Their marriage goes on the rocks after Paul encourages Camille to accept Prokosch’s offer of a ride back to his place in his red sports car while Paul follows in a taxi. His arrival delayed by a traffic accident, Paul finds Camille in a snit and begins to wonder if anything went on with Prokosch. For her part, she wonders what he had in mind when he pushed her to go with the producer. Later in the film discussion of the Odyssey with Lang will turn to speculation about whether Penelope was faithful while Odysseus was away and whether he purposefully took his time returning home.

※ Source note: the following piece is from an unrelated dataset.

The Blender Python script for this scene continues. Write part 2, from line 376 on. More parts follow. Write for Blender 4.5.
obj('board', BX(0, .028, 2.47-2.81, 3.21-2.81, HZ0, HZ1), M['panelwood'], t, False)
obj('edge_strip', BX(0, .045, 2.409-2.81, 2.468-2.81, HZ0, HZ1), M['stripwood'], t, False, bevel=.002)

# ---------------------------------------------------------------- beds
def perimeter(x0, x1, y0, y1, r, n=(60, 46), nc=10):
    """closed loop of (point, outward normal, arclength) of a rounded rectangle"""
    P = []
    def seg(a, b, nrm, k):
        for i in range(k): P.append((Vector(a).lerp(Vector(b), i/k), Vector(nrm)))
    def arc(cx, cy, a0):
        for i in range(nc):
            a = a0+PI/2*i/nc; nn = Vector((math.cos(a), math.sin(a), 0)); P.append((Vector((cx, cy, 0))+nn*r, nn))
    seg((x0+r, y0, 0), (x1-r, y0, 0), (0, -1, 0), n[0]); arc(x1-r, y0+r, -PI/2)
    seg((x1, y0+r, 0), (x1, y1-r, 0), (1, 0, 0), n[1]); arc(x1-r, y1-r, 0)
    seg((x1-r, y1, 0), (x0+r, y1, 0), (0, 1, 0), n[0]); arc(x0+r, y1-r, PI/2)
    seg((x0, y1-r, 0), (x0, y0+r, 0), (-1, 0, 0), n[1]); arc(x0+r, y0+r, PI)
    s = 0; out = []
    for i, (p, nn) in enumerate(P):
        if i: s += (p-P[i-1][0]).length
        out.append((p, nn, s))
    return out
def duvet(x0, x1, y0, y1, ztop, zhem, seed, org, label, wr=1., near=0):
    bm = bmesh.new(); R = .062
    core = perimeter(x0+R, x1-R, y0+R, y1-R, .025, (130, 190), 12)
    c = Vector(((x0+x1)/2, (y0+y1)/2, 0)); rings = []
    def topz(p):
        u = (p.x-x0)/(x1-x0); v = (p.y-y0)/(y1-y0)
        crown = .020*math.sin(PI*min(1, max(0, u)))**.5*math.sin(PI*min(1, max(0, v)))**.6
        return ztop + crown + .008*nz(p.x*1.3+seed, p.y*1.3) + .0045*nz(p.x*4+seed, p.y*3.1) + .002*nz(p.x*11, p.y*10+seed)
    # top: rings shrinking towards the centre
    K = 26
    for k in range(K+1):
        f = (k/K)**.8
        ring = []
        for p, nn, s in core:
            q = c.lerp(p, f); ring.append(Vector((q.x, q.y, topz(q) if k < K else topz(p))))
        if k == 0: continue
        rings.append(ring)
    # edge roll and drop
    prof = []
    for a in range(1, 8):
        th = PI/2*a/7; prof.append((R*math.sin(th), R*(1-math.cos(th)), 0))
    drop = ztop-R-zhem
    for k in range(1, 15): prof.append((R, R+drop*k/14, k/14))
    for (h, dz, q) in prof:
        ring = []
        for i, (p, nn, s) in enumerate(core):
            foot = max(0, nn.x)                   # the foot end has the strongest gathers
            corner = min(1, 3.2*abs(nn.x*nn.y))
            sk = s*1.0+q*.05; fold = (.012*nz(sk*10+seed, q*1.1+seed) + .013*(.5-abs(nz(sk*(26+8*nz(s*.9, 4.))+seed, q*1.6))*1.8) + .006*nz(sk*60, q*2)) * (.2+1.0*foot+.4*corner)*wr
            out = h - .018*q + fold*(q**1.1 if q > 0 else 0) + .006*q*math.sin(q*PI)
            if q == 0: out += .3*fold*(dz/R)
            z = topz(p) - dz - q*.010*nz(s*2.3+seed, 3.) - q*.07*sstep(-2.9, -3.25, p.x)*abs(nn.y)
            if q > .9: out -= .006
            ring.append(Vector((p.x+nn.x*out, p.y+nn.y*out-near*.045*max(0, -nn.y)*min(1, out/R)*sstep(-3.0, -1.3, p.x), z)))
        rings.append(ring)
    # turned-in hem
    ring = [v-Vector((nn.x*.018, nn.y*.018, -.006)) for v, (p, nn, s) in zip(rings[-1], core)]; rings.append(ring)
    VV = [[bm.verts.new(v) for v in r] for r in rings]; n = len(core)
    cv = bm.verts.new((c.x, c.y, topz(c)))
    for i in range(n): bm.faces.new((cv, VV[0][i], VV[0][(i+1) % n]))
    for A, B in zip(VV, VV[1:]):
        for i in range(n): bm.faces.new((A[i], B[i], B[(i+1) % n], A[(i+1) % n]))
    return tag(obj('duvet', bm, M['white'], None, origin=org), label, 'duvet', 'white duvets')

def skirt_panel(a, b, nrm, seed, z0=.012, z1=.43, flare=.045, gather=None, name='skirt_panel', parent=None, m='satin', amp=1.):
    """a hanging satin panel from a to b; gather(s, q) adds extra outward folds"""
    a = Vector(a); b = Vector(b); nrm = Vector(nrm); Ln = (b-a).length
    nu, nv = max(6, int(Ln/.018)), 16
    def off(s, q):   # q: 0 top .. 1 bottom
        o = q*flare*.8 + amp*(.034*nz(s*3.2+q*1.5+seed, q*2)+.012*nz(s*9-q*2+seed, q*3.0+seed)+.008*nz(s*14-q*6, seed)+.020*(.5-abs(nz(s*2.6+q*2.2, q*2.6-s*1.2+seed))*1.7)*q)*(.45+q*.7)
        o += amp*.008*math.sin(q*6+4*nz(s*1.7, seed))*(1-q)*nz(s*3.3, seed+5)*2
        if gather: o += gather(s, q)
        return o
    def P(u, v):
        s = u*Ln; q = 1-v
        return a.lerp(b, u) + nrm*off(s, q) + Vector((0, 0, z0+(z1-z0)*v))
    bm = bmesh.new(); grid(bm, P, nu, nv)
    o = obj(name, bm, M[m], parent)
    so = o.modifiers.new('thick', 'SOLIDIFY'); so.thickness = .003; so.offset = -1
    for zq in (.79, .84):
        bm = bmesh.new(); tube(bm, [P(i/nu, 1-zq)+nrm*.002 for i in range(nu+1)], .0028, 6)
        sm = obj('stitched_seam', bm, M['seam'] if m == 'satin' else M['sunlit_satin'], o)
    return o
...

There is a lengthy scene back in Rome between encounters with Prokosch where Paul and Camille argue, make up somewhat, and argue more about whether they still love each other and if they will remain together. Camille goes shopping and buys a black wig. Paul retrieves his revolver from its hiding place behind books on a shelf in the bookcase and puts it in his coat pocket as he and Camille head out for a visit to Prokosch’s villa in Capri where Lang is shooting the movie and Camille sunbathes and swims naked. The gun is a bit of directorial misdirection leading to a tragic ending that is contrived, cold, unmoving, which is characteristic of my experience with Godard, although I have in some sense enjoyed some of his films (À bout de souffle [Breathless], La Chinoise, Weekend).
I seldom regret watching a film, even one that does not do much for me. If nothing else Le Mépris prompted a revisit to trailers for other Godard films. The one for La Chinoise is a hoot.